Extract the opening line of the entries and every line after it, stopping at and including the line that contains "g.build('bicycle_symbol', 'arrowwhite', t)". Do not include pictures.
BEGIN Supplied entries
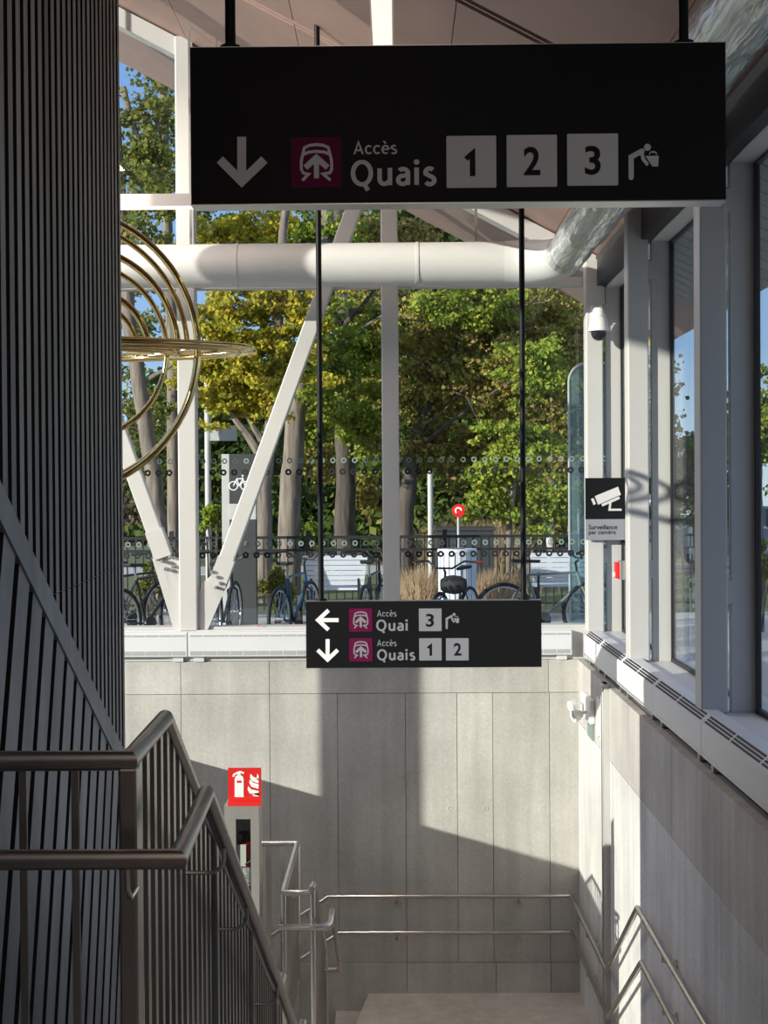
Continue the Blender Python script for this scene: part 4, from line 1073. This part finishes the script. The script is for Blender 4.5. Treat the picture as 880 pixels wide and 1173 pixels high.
# totem
Yt = 18.0; x0 = at(263, 600, Yt).x; x1 = at(293, 600, Yt).x; zt = at(280, 520, Yt).z
t = thing('wayfinding_totem', ((x0 + x1) / 2, Yt, 0), 'charcoal totem with white bicycle symbol and grey band outside', 'totem')
z1 = at(280, 577, Yt).z; z0 = at(280, 595, Yt).z
mb = MB(); mb.box(x0, x1, Yt, Yt + .2, 0, z0); mb.box(x0, x1, Yt, Yt + .2, z1, zt); mb.build('body', 'totem', t)
mb = MB(); mb.box(x0, x1, Yt, Yt + .2, z0, z1); mb.build('band', 'pole', t)
mb = MB(); mb.box(x0 - .1, x0, Yt + .02, Yt + .18, 0, zt); mb.build('edge_post', 'pole', t)
c = at(274, 552, Yt); g = MB()
for dx in (-.075, .075): 
    ringp = [(c.x + dx + .055 * math.cos(a), c.z - .05 + .055 * math.sin(a)) for a in [2 * math.pi * k / 16 for k in range(17)]]; g.stroke(ringp, .012, Yt - .004, Yt)
g.stroke([(c.x - .075, c.z - .05), (c.x - .03, c.z + .04), (c.x + .05, c.z + .04), (c.x + .075, c.z - .05)], .012, Yt - .004, Yt); g.stroke([(c.x - .03, c.z + .04), (c.x, c.z - .05), (c.x + .05, c.z + .04)], .012, Yt - .004, Yt); g.stroke([(c.x + .05, c.z + .04), (c.x + .04, c.z + .085), (c.x + .07, c.z + .085)], .01, Yt - .004, Yt)
g.build('bicycle_symbol', 'arrowwhite', t)

# poles, lamp, road sign
def polething(name, px, py, Y, r, label, cat):
    a = at(px, py, Y); t = thing(name, (a.x, Y, 0), label, cat); mb = MB(); mb.tube([(a.x, Y, 0), (a.x, Y, a.z)], r, 12); mb.build('post', 'pole', t); return t, a
t, a = polething('utility_pole', 237, 380, 24, .055, 'pale grey pole standing just right of the white window post', 'pole')
mb = MB(); mb.box(a.x + .06, a.x + .5, 23.9, 24.1, at(240, 505, 24).z, at(240, 488, 24).z); mb.build('cabinet', 'pole', t)
t, a = polething('utility_pole', 493, 540, 22.5, .045, 'grey pole behind the white bin left of the planter wall', 'pole')
t, a = polething('street_lamp', 662, 392, 30, .03, 'thin street lamp far off beside the corner column', 'street lamp')
mb = MB(); mb.lathe([(.03, a.z), (.1, a.z), (.09, a.z + .15), (.03, a.z + .22), (.015, a.z + .42), (0, a.z + .42)], (a.x, 30, 0), 12); mb.build('lamp_head', 'pole', t)
t, a = polething('road_sign', 525, 578, 21.0, .018, 'small round red and white traffic sign beyond the fence', 'road sign')
mb = MB(); mb.disc((a.x, at(525, 585, 21).z), .10, 20.955, 20.97); mb.build('face', 'red', t)
mb = MB(); mb.stroke([(a.x + .045 * math.cos(q), at(525, 585, 21).z + .045 * math.sin(q)) for q in [k * .5 for k in range(9)]], .022, 20.948, 20.955); mb.build('symbol', 'arrowwhite', t)
# curved glass shelter end
Yq = 16.5; x0 = at(652, 500, Yq).x; zt = at(660, 416, Yq).z
t = thing('glass_shelter', (x0 + .5, Yq, 0), 'tinted glass shelter panel with rounded corner outside the right back pane', 'shelter')
R = .22; poly = [(x0, 0), (x0 + .9, 0), (x0 + .9, zt)] + [(x0 + R - R * math.sin(a), zt - R + R * math.cos(a)) for a in [k * math.pi / 16 for k in range(9)]]
mb = MB(); mb.prism(poly, Yq, Yq + .015); mb.build('panel', 'shelter', t)
mb = MB(); mb.tube([(p[0], Yq, p[1]) for p in [(x0, 0.0)] + poly[::-1][:9] + [(x0 + .9, zt)]], .014, 8); mb.build('frame', 'pole', t)

# bicycles
def bike(loc, rz, frame, label, steer=0, bag=False, grips='grip'):
    t = bpy.data.objects.new('bicycle', None); COL.objects.link(t); tag(t, label, 'bicycle', None)
    def B(name, mb, mat, par=None):
        o = mb.build(name, mat); o.parent = par or t; return o
    R = .34; hx = .52
    for sx in (-hx, hx):
        mb = MB(); mb.tube([(sx + R * math.cos(a), 0, R + .02 + R * math.sin(a)) for a in [2 * math.pi * k / 32 for k in range(32)]], .022, 10, closed=True); w = B('wheel', mb, 'tyre')
        mb = MB(); mb.tube([(sx + (R - .028) * math.cos(a), 0, R + .02 + (R - .028) * math.sin(a)) for a in [2 * math.pi * k / 32 for k in range(32)]], .011, 8, closed=True); B('rim', mb, 'alu', w)
        mb = MB()
        for k in range(18):
            a = 2 * math.pi * k / 18; mb.tube([(sx + .02 * math.cos(a + 1), .02 * (-1) ** k, R + .02 + .02 * math.sin(a + 1)), (sx + (R - .03) * math.cos(a), 0, R + .02 + (R - .03) * math.sin(a))], .0022, 4)
        mb.tube([(sx, -.05, R + .02), (sx, .05, R + .02)], .018, 8); B('spokes', mb, 'alu', w)
    bb = (-.08, 0, .30); st = (-.24, 0, .80); ht = (.34, 0, .82); hb = (.38, 0, .68)
    mb = MB()
    for a, b, r in ((bb, st, .016), (st, ht, .015), (bb, hb, .019), (ht, hb, .02)): mb.tube([a, b], r, 10)
    for s_ in (-.05, .05):
        mb.tube([bb, (-hx, s_, R + .02)], .010, 8); mb.tube([st, (-hx, s_, R + .02)], .009, 8)
    B('frame', mb, frame)
    mb = MB()
    for s_ in (-.055, .055): mb.tube([(.385, 0, .67), (.40, s_, .62), (.44, s_, .5), (hx, s_, R + .02)], .012, 8)
    B('fork', mb, frame)
    mb = MB(); mb.tube([(.34, 0, .82), (.32, 0, .93), (.36, 0, .96)], .014, 8)
    hbp = [(.24, -.33, 1.05), (.30, -.22, 1.06), (.36, -.10, .98), (.36, .10, .98), (.30, .22, 1.06), (.24, .33, 1.05)]
    mb.tube(hbp, .012, 10); h = B('handlebar', mb, 'bikeblack')
    for s_ in (-1, 1): mb = MB(); mb.tube([(.25, s_ * .31, 1.052), (.195, s_ * .42, 1.045)], .017, 10); B('grip', mb, grips, h)
    mb = MB(); mb.tube([(-.24, 0, .78), (-.275, 0, .93)], .013, 8); B('seat_post', mb, 'alu')
    mb = MB(); mb.hexa([(-.42, -.07, .94), (-.10, -.02, .93), (-.10, .02, .93), (-.42, .07, .94), (-.43, -.08, .98), (-.08, -.015, .965), (-.08, .015, .965), (-.43, .08, .98)]); o = B('saddle', mb, 'tyre'); bv = o.modifiers.new('b', 'BEVEL'); bv.width = .015; bv.segments = 2
    mb = MB(); mb.lathe([(.0, -.01), (.09, -.008), (.09, .008), (0, .01)], (-.08, -.06, .30), 18, 'y'); mb.tube([(-.08, -.09, .30), (.02, -.09, .17)], .01, 6); mb.tube([(-.08, .09, .30), (-.18, .09, .43)], .01, 6); mb.box(-.02, .07, -.17, -.09, .155, .18); mb.box(-.23, -.14, .09, .17, .425, .45); mb.tube([(-.08, -.09, .30), (-.08, .09, .30)], .012, 6); B('crankset', mb, 'bikeblack')
    if bag:
        mb = MB(); mb.lathe([(0, -.15), (.07, -.14), (.10, -.08), (.11, .0), (.10, .08), (.07, .14), (0, .15)], (.46, .15, .80), 20, 'y'); B('front_bag', mb, 'tyre')
    t.location = loc; t.rotation_euler = (0, 0, rz); return t
def gp(px, Y): p = at(px, 650, Y); return (p.x, Y, 0)
b = bike(gp(521, 15.25), math.radians(-112), 'bikeblue', 'bicycle with brown grips and black front bag, behind the small hanging sign', bag=True); b.scale = (.93, .93, .93)
bike(gp(628, 15.6), math.radians(12), 'bikegreen', 'grey green bicycle parked at the right end of the back window', grips='tyre')
bike(gp(338, 15.6), math.radians(75), 'bikeblue', 'dark blue bicycle beside the olive shrub and totem', grips='tyre')
bike(gp(172, 15.4), math.radians(62), 'bikeblack', 'black bicycle at the left window edge by the brace foot', grips='tyre')
bike(gp(152, 15.9), math.radians(58), 'bikeblack', 'second black bicycle further behind at the far left window edge', grips='tyre')
bike(gp(257, 15.6), math.radians(84), 'bikeblack', 'black bicycle seen through the gap under the diagonal brace', grips='tyre')
bike(gp(428, 15.8), math.radians(80), 'bikeblack', 'black bicycle in front of the white bench by the centre post', grips='tyre')

# cars
def car(loc, rz, mat, label):
    t = bpy.data.objects.new('car', None); COL.objects.link(t); tag(t, label, 'car')
    def B(name, mb, mt, par=None, bev=0): o = mb.build(name, mt, None, bev); o.parent = par or t; return o
    side = [(-2.1, .35), (2.1, .35), (2.15, .6), (2.0, .82), (1.1, .92), (.55, 1.38), (-.9, 1.42), (-1.7, .98), (-2.1, .92)]
    mb = MB(); mb.prism(side, -.85, .85); B('body', mb, mat, bev=.05)
    mb = MB()
    for s_ in (-1, 1): mb.prism([(.9, .95), (.5, 1.32), (-.15, 1.34), (-.15, .95)], s_ * .855, s_ * .86); mb.prism([(-.22, .95), (-.22, 1.34), (-.85, 1.34), (-1.4, .98)], s_ * .855, s_ * .86)
    B('side_windows', mb, 'carglass')
    for x in (-1.3, 1.3):
        for s_ in (-.78, .78):
            mb = MB(); mb.lathe([(0, -.1), (.3, -.1), (.32, -.06), (.32, .06), (.3, .1), (0, .1)], (x, s_, .32), 20, 'y'); B('wheel', mb, 'tyre')
    t.location = loc; t.rotation_euler = (0, 0, rz)
p = at(874, 600, 31.5); car((p.x, 31.5, 0), 0, 'carblue', 'blue grey car parked outside beyond the nearest side window')

# ------------------------------------------------------------------ light
sd = bpy.data.lights.new('sun', 'SUN'); sd.energy = 6.6; sd.angle = math.radians(.6); sd.color = (1, .93, .82)
so = bpy.data.objects.new('sun', sd); COL.objects.link(so)
so.rotation_euler = Vector((1.515, 1, -.435)).to_track_quat('-Z', 'Y').to_euler()
w = bpy.data.worlds.new('sky'); S.world = w; w.use_nodes = True; nt = w.node_tree
bg = nt.nodes['Background']; tc = nd(nt, 'ShaderNodeTexCoord'); sx = nd(nt, 'ShaderNodeSeparateXYZ'); cr = nd(nt, 'ShaderNodeValToRGB')
nt.links.new(tc.outputs['Generated'], sx.inputs[0]); nt.links.new(sx.outputs['Z'], cr.inputs[0]); nt.links.new(cr.outputs[0], bg.inputs['Color'])
e = cr.color_ramp.elements; e[0].position = 0; e[0].color = (.50, .60, .66, 1); e[1].position = .75; e[1].color = (.42, .48, .62, 1)
q = e.new(.10); q.color = (.24, .38, .58, 1); q = e.new(.34); q.color = (.13, .25, .53, 1)
bg.inputs['Strength'].default_value = 1.55

vs_ = S.view_settings; vs_.view_transform = 'Standard'; vs_.look = 'None'; vs_.gamma = 1; vs_.exposure = .06; vs_.use_curve_mapping = False
S.cycles.use_denoising = True; S.cycles.max_bounces = 10; S.cycles.transparent_max_bounces = 16
S.cycles.sample_clamp_indirect = 6
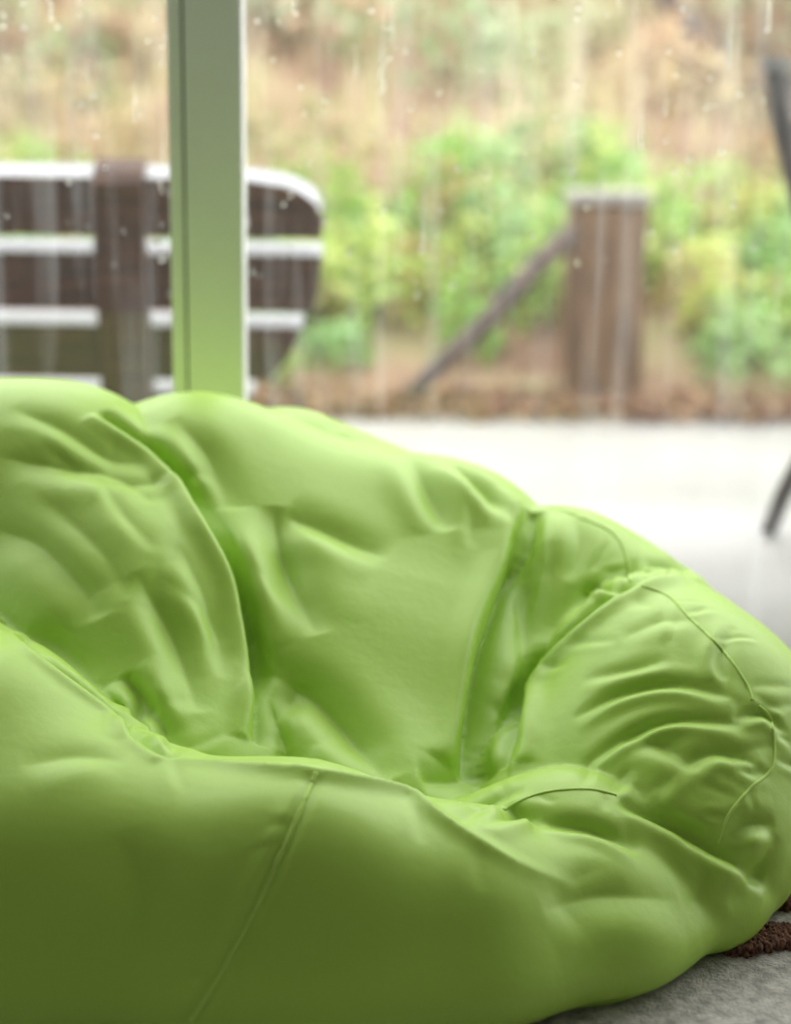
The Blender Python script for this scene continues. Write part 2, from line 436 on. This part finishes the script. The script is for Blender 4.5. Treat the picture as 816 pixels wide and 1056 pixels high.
END Supplied entries
• **Output for this exercise**:
Continue the Blender Python script for this scene: part 4, from line 1073. This part finishes the script. The script is for Blender 4.5. Treat the picture as 880 pixels wide and 1173 pixels high.
# totem
Yt = 18.0; x0 = at(263, 600, Yt).x; x1 = at(293, 600, Yt).x; zt = at(280, 520, Yt).z
t = thing('wayfinding_totem', ((x0 + x1) / 2, Yt, 0), 'charcoal totem with white bicycle symbol and grey band outside', 'totem')
z1 = at(280, 577, Yt).z; z0 = at(280, 595, Yt).z
mb = MB(); mb.box(x0, x1, Yt, Yt + .2, 0, z0); mb.box(x0, x1, Yt, Yt + .2, z1, zt); mb.build('body', 'totem', t)
mb = MB(); mb.box(x0, x1, Yt, Yt + .2, z0, z1); mb.build('band', 'pole', t)
mb = MB(); mb.box(x0 - .1, x0, Yt + .02, Yt + .18, 0, zt); mb.build('edge_post', 'pole', t)
c = at(274, 552, Yt); g = MB()
for dx in (-.075, .075): 
    ringp = [(c.x + dx + .055 * math.cos(a), c.z - .05 + .055 * math.sin(a)) for a in [2 * math.pi * k / 16 for k in range(17)]]; g.stroke(ringp, .012, Yt - .004, Yt)
g.stroke([(c.x - .075, c.z - .05), (c.x - .03, c.z + .04), (c.x + .05, c.z + .04), (c.x + .075, c.z - .05)], .012, Yt - .004, Yt); g.stroke([(c.x - .03, c.z + .04), (c.x, c.z - .05), (c.x + .05, c.z + .04)], .012, Yt - .004, Yt); g.stroke([(c.x + .05, c.z + .04), (c.x + .04, c.z + .085), (c.x + .07, c.z + .085)], .01, Yt - .004, Yt)
g.build('bicycle_symbol', 'arrowwhite', t)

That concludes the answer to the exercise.